Asian experts urge better control of Western retailers
Due to aggressive expansion by Western retailers, Asian countries should set up specific retail and wholesale business laws to ensure a fair and level playing field between retail giants and small stores, Asian business experts said yesterday.
Published on January 9, 2008
At a Bangkok seminar entitled "The Asian Forum on Retail and Wholesale Business", panellists from Asia shared the view that large Western retailers had hurt small local stores.
They concluded that with specific retail business laws, Asian countries would be able to protect local shops and create fair business practices.
The director-general of the Internal Trade Department, Yangyong Phuangrach, said the Commerce Ministry planned to proceed with proposed changes to the country's Retail and Wholesale Business Bill by submitting a draft of amendments to the next Cabinet. This would ensure that small shopkeepers and retail giants compete on the basis of fair regulations.
"The current conflict between large and small retailers in Thailand cannot be solved without a specific law to manipulate them," Yangyong said, adding that all Asian countries agreed on the need for such specific legislation.
He said it had not been smooth sailing for changes to the Retail and Wholesale Business Bill because the National Legislative Assembly had stopped its task of considering new laws and had left a decision on the draft to the new Parliament.
A senior official of South Korea's Commerce, Industry and Energy Ministry, Lee Joong Yeop, said all Asian countries had faced the same problem of Western retail giants "plaguing the region". It had damaged all local operators.
To solve the problem, he said governments must set clear measures to support small- and medium-sized enterprises (SMEs) as well as creating median laws to formulate the retail business.
Before 1994, local retailers in South Korea held more than a 98-per-cent share of the retail market.
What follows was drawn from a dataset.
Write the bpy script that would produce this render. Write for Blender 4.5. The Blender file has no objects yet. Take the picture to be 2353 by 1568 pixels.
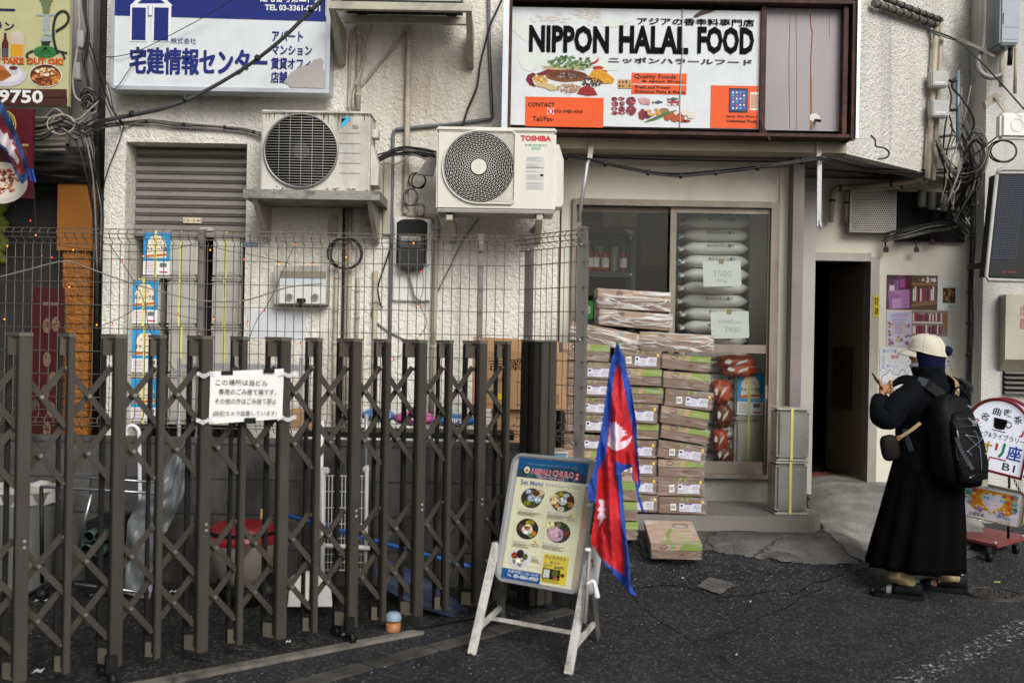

Now, their share is less than 75 per cent and is gradually decreasing because of Western retail expansion, he said.
A representative of Malaysia's Domestic Trade and Consumer Ministry, Mohamed Elias Bin Abu Bakar, said specific laws were a must for countries that were facing massive expansion by modern traders, to protect mom and pop stores before they disappeared altogether and to create fair trading practices.
He said that in the face of multinational retail expansion, Malaysia had formed its own guidelines and enacted specific laws to formulate the retail business. These provide a minimum distance from the capital for large retailers, and at least 50 per cent of the goods they sell must be provided by local producers. This increases opportunities for local SMEs as well as ensuring that benefits will not go to foreign shareholders alone.
A representative of Vietnam's Industry and Trade Ministry, Do Truong Giang, said specific legislation was required to regulate retail business and to allow local stores to survive.
He said a lack of measures to manipulate the retail business had led modern retailers to expand aggressively in Vietnam over the past decade. In 1995, the country had
only 12 supermarkets and two trading centres, but by last year, the number of supermarkets had reached about 300 - and most were owned by foreigners.
To protect local retailers and consumers and create fair practices for foreign investors, he suggested that governments create dialogue concerning the implementation of fair retail business laws involving both the public and the private sector.
Representing the Indonesian Alliance of Consumer Goods Producers and Traditional Market Traders for Fair Trade on Retail Business, Haniwar Syarif said modern retail trading had grown very rapidly in Indonesia, Malaysia and Singapore, at a rate of more than 30 per cent per year. This has forced some traditional retailers to close down because of a lack of competitive efficiency.
He said good and workable regulations to restrict retail operators were essential. Governments should also consider setting up independent regulators to oversee the relationship between large and small retailers, as well as suppliers.